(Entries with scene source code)
[BEGIN]

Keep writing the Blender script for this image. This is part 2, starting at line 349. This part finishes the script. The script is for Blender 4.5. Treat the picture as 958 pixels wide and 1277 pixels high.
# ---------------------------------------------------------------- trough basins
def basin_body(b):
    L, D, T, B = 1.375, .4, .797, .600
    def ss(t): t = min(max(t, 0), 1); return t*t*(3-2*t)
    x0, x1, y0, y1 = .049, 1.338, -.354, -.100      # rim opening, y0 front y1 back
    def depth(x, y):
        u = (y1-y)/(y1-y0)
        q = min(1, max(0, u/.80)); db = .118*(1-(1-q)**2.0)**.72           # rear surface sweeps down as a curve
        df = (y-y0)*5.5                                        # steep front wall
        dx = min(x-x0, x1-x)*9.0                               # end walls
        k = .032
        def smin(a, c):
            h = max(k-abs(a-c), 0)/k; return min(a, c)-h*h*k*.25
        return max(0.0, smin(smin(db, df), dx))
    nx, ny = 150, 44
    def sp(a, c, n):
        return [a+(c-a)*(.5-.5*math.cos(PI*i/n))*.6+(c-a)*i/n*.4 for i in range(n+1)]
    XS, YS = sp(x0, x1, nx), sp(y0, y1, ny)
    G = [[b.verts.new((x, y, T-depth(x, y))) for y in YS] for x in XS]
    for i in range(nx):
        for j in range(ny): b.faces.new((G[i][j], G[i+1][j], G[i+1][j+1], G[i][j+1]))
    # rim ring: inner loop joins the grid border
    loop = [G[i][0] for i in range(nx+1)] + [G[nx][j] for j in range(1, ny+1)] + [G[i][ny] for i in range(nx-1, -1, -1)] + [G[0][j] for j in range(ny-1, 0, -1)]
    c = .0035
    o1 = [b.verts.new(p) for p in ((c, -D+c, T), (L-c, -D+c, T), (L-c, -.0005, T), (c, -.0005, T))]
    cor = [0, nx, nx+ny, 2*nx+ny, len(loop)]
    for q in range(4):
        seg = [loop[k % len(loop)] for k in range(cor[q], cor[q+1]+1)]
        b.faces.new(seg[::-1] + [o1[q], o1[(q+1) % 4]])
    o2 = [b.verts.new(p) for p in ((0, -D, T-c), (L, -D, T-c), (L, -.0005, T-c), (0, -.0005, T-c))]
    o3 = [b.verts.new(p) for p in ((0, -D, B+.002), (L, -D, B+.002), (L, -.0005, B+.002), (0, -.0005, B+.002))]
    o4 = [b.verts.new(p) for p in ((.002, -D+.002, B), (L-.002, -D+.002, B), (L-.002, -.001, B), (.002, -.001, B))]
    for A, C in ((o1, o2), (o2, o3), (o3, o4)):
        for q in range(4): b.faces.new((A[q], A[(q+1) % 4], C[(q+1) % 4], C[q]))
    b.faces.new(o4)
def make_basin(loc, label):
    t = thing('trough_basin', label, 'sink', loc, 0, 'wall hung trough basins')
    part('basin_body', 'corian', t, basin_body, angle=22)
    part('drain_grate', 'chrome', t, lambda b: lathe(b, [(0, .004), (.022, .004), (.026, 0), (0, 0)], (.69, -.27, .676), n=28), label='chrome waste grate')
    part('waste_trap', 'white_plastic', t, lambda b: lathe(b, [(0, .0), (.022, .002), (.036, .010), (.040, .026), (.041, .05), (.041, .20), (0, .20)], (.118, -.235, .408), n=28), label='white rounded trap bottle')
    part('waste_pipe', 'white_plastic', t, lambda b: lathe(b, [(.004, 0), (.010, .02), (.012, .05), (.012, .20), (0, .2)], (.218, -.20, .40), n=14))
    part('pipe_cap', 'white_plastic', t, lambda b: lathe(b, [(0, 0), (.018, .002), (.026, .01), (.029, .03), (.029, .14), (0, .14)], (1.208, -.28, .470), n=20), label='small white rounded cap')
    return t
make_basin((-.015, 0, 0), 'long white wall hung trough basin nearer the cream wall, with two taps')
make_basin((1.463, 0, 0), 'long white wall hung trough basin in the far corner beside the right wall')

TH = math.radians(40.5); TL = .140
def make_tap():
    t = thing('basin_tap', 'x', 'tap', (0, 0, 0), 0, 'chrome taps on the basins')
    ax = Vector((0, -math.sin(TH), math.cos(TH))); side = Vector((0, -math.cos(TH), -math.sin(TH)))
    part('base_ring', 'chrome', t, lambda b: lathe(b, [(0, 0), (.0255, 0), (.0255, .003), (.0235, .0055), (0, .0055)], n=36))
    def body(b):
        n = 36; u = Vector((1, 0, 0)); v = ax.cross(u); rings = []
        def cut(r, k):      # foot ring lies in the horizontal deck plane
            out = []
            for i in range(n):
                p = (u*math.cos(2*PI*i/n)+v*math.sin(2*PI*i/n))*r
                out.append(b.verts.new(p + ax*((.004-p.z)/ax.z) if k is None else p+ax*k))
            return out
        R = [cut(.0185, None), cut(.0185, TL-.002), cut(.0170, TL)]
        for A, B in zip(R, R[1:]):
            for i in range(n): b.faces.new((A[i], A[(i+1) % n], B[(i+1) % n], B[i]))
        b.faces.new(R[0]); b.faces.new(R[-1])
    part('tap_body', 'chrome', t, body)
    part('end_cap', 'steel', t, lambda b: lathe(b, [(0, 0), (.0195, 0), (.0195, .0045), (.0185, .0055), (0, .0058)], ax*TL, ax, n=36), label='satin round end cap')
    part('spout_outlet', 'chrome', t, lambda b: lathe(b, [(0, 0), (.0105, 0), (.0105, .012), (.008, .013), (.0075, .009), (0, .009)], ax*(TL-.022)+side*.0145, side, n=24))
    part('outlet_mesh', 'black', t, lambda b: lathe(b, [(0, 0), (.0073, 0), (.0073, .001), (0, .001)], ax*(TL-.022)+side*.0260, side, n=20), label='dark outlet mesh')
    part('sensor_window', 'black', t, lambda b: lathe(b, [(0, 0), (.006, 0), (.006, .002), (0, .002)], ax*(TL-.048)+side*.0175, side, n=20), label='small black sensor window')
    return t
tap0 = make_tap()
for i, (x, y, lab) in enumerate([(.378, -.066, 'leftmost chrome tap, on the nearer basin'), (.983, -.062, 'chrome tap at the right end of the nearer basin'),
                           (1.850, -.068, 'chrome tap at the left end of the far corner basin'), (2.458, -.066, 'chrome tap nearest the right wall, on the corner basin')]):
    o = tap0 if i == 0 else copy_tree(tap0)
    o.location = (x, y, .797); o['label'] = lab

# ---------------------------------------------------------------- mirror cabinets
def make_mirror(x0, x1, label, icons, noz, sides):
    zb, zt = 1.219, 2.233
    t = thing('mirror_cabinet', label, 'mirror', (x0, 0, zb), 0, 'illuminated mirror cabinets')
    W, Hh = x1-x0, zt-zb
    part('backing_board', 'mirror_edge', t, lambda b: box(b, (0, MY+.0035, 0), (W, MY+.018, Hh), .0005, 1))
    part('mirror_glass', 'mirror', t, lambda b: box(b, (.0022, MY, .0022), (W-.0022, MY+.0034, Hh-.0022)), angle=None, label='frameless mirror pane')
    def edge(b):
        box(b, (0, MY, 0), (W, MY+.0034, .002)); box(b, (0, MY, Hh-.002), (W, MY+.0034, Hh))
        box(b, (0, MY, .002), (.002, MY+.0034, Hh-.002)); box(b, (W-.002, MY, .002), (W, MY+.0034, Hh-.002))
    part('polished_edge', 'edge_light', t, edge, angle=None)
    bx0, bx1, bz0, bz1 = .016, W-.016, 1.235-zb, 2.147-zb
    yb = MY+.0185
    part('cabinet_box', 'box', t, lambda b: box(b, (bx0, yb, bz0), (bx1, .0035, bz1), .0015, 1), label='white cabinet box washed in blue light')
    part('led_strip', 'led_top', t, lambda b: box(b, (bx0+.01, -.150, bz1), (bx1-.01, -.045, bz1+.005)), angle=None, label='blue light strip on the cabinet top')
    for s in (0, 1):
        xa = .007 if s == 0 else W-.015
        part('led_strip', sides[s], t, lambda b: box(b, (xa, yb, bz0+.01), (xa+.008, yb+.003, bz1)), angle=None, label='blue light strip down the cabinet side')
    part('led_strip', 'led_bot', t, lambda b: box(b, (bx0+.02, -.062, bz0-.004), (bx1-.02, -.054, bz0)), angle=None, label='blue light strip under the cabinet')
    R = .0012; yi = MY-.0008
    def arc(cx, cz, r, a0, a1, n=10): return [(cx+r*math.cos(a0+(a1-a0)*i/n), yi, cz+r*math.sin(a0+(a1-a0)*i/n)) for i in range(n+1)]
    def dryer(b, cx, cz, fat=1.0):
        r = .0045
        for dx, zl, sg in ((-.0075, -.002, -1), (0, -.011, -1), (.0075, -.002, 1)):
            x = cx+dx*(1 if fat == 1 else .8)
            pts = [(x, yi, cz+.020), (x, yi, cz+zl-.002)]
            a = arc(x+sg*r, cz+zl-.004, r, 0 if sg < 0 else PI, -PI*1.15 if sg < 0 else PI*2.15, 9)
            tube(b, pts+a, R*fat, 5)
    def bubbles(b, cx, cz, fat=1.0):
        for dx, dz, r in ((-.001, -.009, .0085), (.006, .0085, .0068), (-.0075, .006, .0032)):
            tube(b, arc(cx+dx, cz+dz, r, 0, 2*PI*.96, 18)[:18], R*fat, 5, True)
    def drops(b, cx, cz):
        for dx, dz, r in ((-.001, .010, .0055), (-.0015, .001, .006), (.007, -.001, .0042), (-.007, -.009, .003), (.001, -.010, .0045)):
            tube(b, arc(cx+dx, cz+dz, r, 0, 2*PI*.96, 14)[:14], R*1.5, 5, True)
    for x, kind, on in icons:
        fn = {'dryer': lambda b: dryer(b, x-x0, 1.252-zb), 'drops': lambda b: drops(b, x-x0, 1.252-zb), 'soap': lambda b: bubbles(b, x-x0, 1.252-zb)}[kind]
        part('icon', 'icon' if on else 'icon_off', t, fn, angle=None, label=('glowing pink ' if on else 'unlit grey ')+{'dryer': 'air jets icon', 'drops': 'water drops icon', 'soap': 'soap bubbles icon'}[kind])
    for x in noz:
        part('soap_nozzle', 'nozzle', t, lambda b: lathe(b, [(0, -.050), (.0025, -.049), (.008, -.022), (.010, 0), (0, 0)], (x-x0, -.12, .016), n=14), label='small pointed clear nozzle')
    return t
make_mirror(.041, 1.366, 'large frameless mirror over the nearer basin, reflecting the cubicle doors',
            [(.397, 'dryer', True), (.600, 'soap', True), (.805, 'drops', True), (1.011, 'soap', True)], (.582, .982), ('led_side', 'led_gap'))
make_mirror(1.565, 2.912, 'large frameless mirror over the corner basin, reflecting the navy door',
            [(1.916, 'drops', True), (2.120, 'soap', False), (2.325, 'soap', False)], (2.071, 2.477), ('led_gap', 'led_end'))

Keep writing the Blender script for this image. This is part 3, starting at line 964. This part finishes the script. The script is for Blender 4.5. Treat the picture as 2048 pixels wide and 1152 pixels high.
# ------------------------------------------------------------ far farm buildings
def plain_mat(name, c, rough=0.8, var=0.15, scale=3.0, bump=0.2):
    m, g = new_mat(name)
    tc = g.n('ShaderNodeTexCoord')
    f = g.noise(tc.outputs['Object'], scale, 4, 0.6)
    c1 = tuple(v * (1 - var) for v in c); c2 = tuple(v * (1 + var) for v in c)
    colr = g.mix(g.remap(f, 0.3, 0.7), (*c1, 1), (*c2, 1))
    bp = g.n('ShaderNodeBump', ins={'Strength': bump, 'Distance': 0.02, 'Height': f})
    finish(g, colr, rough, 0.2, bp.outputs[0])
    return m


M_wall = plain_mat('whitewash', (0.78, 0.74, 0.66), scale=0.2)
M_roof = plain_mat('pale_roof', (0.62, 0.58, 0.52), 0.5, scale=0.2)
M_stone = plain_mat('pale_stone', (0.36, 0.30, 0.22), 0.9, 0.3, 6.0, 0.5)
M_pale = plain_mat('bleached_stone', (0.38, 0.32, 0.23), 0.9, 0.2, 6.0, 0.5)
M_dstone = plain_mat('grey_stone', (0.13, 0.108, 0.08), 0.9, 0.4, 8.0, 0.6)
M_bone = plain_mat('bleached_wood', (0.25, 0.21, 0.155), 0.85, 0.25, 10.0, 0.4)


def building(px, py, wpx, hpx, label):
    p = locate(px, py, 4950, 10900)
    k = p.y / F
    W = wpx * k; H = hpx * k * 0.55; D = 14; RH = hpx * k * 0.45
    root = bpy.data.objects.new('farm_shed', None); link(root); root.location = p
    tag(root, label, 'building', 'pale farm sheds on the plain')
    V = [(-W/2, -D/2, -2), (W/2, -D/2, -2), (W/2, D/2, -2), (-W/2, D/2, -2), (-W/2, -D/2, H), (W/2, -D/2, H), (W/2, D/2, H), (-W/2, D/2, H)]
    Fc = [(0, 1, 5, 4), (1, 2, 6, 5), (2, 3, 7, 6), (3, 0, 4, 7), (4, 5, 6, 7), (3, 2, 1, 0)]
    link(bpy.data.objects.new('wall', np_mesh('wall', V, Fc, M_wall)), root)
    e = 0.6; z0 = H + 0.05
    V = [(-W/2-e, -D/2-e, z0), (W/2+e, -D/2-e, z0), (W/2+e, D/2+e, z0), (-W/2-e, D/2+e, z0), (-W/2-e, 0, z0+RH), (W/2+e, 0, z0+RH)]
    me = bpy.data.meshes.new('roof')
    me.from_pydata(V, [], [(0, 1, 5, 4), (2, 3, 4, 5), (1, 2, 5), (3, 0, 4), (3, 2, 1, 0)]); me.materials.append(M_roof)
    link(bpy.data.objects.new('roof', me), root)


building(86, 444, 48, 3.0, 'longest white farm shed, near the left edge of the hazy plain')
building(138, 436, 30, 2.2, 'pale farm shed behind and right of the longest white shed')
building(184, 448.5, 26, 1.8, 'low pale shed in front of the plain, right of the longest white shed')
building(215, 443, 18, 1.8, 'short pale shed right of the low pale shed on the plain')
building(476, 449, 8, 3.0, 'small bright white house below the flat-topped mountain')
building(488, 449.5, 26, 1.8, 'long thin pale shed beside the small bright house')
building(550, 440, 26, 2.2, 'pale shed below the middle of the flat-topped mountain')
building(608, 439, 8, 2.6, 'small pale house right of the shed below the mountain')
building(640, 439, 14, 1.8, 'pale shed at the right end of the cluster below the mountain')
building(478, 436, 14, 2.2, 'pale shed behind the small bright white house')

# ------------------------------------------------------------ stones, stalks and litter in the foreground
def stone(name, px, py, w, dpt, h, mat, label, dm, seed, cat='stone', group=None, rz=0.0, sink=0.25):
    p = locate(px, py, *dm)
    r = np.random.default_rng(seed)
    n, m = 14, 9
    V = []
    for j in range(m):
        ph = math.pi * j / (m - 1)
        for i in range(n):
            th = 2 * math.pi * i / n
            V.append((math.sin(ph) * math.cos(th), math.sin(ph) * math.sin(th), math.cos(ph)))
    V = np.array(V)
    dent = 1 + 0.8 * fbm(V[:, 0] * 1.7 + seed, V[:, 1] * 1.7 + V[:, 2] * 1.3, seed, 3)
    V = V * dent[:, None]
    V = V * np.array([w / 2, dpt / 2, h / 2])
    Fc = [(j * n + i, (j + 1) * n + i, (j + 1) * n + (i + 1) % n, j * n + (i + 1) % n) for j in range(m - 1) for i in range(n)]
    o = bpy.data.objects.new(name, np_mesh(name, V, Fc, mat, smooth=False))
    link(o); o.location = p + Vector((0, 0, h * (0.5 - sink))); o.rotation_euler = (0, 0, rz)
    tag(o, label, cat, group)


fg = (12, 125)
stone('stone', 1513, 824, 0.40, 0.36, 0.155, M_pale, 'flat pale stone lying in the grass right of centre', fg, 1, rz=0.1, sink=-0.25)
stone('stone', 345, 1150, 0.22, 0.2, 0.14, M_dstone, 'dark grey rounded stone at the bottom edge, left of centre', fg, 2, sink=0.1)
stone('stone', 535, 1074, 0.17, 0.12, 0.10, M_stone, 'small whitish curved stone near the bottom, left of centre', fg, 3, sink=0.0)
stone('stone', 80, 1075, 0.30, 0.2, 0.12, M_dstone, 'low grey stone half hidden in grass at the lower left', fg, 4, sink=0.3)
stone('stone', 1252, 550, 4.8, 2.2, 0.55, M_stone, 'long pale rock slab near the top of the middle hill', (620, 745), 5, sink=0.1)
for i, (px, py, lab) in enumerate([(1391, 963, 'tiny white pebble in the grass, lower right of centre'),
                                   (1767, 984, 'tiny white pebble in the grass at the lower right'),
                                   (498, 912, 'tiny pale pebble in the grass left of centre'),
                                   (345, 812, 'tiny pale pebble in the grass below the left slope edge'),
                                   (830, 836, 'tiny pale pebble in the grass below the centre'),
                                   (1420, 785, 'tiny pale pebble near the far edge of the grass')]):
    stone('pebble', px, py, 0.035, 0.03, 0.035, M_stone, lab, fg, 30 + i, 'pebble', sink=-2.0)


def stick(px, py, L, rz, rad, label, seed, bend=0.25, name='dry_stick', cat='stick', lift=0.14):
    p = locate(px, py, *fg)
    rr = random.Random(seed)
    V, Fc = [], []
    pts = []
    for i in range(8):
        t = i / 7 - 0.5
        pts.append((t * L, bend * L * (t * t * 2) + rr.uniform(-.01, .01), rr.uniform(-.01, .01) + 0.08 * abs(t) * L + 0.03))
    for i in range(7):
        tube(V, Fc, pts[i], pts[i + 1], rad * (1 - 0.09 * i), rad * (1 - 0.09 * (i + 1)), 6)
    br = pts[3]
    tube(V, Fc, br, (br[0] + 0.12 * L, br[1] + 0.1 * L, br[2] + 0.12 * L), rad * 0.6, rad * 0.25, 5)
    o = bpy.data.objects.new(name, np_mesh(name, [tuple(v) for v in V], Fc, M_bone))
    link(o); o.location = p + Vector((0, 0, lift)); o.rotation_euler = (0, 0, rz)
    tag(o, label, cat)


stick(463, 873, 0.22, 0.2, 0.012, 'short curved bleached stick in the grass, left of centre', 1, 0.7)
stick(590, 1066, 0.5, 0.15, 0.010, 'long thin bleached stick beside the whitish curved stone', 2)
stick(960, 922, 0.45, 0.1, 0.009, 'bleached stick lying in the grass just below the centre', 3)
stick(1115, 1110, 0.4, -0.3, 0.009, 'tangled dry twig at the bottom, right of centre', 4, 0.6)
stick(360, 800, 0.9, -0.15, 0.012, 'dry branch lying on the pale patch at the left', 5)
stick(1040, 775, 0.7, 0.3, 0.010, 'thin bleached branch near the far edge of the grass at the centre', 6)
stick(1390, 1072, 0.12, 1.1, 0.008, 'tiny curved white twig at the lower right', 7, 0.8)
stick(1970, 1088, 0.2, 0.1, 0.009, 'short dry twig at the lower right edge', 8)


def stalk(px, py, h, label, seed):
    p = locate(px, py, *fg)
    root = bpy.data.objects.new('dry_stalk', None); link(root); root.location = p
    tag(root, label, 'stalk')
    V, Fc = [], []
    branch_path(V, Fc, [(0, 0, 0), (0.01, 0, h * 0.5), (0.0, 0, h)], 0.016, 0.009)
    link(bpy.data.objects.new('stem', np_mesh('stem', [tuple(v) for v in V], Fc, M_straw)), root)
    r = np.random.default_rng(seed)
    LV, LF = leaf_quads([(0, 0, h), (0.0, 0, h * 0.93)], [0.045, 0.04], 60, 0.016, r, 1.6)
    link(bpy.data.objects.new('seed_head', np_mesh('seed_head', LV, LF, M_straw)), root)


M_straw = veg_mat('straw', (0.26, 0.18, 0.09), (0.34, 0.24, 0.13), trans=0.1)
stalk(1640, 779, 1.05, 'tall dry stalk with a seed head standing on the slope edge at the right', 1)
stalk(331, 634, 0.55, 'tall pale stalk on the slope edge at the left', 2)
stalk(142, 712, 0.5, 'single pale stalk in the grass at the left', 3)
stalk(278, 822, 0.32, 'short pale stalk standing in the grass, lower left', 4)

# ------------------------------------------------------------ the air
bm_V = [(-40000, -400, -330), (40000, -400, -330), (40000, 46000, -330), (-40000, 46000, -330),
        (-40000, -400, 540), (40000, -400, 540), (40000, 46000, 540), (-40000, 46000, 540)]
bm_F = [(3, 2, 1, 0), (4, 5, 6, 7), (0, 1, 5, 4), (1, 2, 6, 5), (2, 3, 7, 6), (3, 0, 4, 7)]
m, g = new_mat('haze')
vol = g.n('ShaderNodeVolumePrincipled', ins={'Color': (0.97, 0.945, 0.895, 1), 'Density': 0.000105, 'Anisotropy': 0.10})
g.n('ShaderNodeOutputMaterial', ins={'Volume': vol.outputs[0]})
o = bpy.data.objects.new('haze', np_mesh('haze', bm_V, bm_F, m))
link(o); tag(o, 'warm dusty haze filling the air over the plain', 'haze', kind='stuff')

[END]

Directions:
Exactly as written, return the lines from the line containing "1152 pixels high." through the line containing "0.25, 10.0, 0.4)", both included.

Solution:
Keep writing the Blender script for this image. This is part 3, starting at line 964. This part finishes the script. The script is for Blender 4.5. Treat the picture as 2048 pixels wide and 1152 pixels high.
# ------------------------------------------------------------ far farm buildings
def plain_mat(name, c, rough=0.8, var=0.15, scale=3.0, bump=0.2):
    m, g = new_mat(name)
    tc = g.n('ShaderNodeTexCoord')
    f = g.noise(tc.outputs['Object'], scale, 4, 0.6)
    c1 = tuple(v * (1 - var) for v in c); c2 = tuple(v * (1 + var) for v in c)
    colr = g.mix(g.remap(f, 0.3, 0.7), (*c1, 1), (*c2, 1))
    bp = g.n('ShaderNodeBump', ins={'Strength': bump, 'Distance': 0.02, 'Height': f})
    finish(g, colr, rough, 0.2, bp.outputs[0])
    return m


M_wall = plain_mat('whitewash', (0.78, 0.74, 0.66), scale=0.2)
M_roof = plain_mat('pale_roof', (0.62, 0.58, 0.52), 0.5, scale=0.2)
M_stone = plain_mat('pale_stone', (0.36, 0.30, 0.22), 0.9, 0.3, 6.0, 0.5)
M_pale = plain_mat('bleached_stone', (0.38, 0.32, 0.23), 0.9, 0.2, 6.0, 0.5)
M_dstone = plain_mat('grey_stone', (0.13, 0.108, 0.08), 0.9, 0.4, 8.0, 0.6)
M_bone = plain_mat('bleached_wood', (0.25, 0.21, 0.155), 0.85, 0.25, 10.0, 0.4)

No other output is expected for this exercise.